The masks are typically carved from wood and painted white to resemble a human skull, with large eye sockets, a nasal cavity, and rows of teeth. Some versions add additional ornamental elements such as a crown of five small skulls, representing the five Buddha families or the transformation of the five poisons (ignorance, desire, hatred, pride, and jealousy) into the five wisdoms. Despite their skeletal appearance, the masks often convey an expression that is more playful than terrifying, consistent with the dance's message that death, properly understood, is a teacher rather than an enemy.[5]
Musical Accompaniment
The Durdag Cham is accompanied by the standard monastic orchestra of drums, cymbals, and horns, though the specific rhythmic patterns used tend to be more staccato and percussive than those accompanying other cham forms. The sharp, clipped beats of the drums mirror the angular movements of the skeleton dancers and create an atmosphere of urgency and vitality. In some festival traditions, the musical accompaniment includes chanted invocations to the protectors of the charnel grounds.
Ritual Function
Within the liturgical structure of a tshechu, the Durdag Cham typically serves a purificatory function. The skeleton dancers are believed to clear the performance space of negative energies, preparing it for the more elaborate ritual dances that follow. Their presence transforms the dzong courtyard or monastery ground into a sacred mandala — a ritually purified space in which the subsequent dances can generate their full spiritual power.
The Durdag also serve as psychopomps — guides of the dead — in Bhutanese folk belief. Their dance is thought to benefit the spirits of the recently deceased by reminding them of the impermanent nature of their former existence and encouraging them to let go of attachment to the physical world, thereby facilitating a favourable rebirth. Families of the recently deceased often attend tshechus with particular devotion during the Durdag Cham for this reason.[6]
Connection to Tantric Practice
The charnel ground imagery of the Durdag Cham connects it to some of the most advanced practices of Vajrayana Buddhism. The chöd tradition, in which practitioners deliberately meditate in frightening places and visualise offering their own bodies to hungry spirits, is closely related to the symbolism of the skeleton dance. The Durdag represent practitioners who have fully internalised the teaching of egolessness and no longer cling to the illusion of a permanent self.

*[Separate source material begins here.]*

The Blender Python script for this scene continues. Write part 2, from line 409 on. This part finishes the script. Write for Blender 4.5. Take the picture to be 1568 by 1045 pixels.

In this context, the joyful quality of the dance takes on deeper meaning: the Durdag dance freely because they have been liberated from the prison of self-grasping. Their skeletal form is not a sign of deprivation but of transparency — they have nothing to hide, nothing to protect, nothing to lose. This is the tantric ideal of complete openness, in which fear has been transmuted into fearlessness and death into deathlessness.[7]
Cultural Significance
The skeleton dancers of Durdag Cham have become one of the most widely photographed and internationally recognisable elements of Bhutanese festival culture. Their striking appearance frequently features in travel photography, documentaries, and cultural exhibitions about Bhutan. Within Bhutanese society, the Durdag remain powerful cultural symbols of a philosophical tradition that confronts mortality with courage, humour, and ultimately, profound spiritual optimism.